#26/111: Only the Paranoid Survive

What is it about?

How do you change a company? And how do you avoid being overrun by new forces? Andrew S. Grove explains how Intel changed from a semiconductor company to a microcomputing company.

Key points?

Strategic inflection point: Grove defines a strategic inflection point as a point or period in which a force (see Porter five forces analysis) gets 10X stronger. For example, in the 80s, the Japanese memory industry grew very fast and got very cheap. This was a gruesome experience for Intel because they were known as the memory company in the USA.

Always observe your environment: To avoid being overrun by such changes, you should always observe your environment, i.e. your customers, competition, new technology, your suppliers, etc. Only if you can see emerging 10Xs you can act fast enough.

Is it a 10X or isn’t it? There are a lot of changes but which are important? Ask your employees, customers or vendors. Often the CEO is the last one to see a change. If you think that one of these 10X forces isn’t really one, don’t discard it. Observe if it changes and then valuate it again.

Change from top and bottom: You can’t force a change from the top, but also can’t form a cooperate strategy from the bottom. It is important that you use both forces to carry out the essential modifications.

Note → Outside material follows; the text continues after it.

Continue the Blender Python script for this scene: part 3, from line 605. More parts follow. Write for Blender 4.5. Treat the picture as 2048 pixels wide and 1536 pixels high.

This is a excellent book on changing a company. Andrew Grove recounts his own experiences and don’t try to please everybody. Half of the managers quit the company because they don’t wanted to change. The other 50% had to reeducate themselves. Changing a company isn’t easy and there will be casualties but it’s better than completely vanishing. Clear recommendation!

#13/111: Where Good Ideas Come From

What is it about?

Steve Johnson tries to find an inherit structure in innovation in nature and our life. He explains seven different characteristics of innovation and environments which supports innovation. However he remarks that not all these principles are necessary for innovation!

Key points?

Adjacent possible: Innovation is about widening the existing border of knowledge.

Slow hunch: Most innovation doesn’t happen immediately, rather it is carried out over a long time.

Error: Innovation has a high signal:nose ratio. Generate lots of ideas and fail fast.

Exaptation: Often ideas are useful in an other way, e.g. Gutenberg used wine presses for printing books.

Platforms / Liquid networks: Ideas want to be shared and combined. Create platforms for people and technology (e.g. the web)


One thing is really remarkable. He takes the story of Darwin’s voyage with the Beagle and tells it through the whole book. There are various other stories but this is central theme. This makes this book easy to read and actually exciting! These other stories fit well into his chapters. Although the conclusion wasn’t that good. He tried to support his theory and became too fuzzy.

In conclusion, he has observed the world of innovation doubtlessly well but without execution ideas are nearly worthless.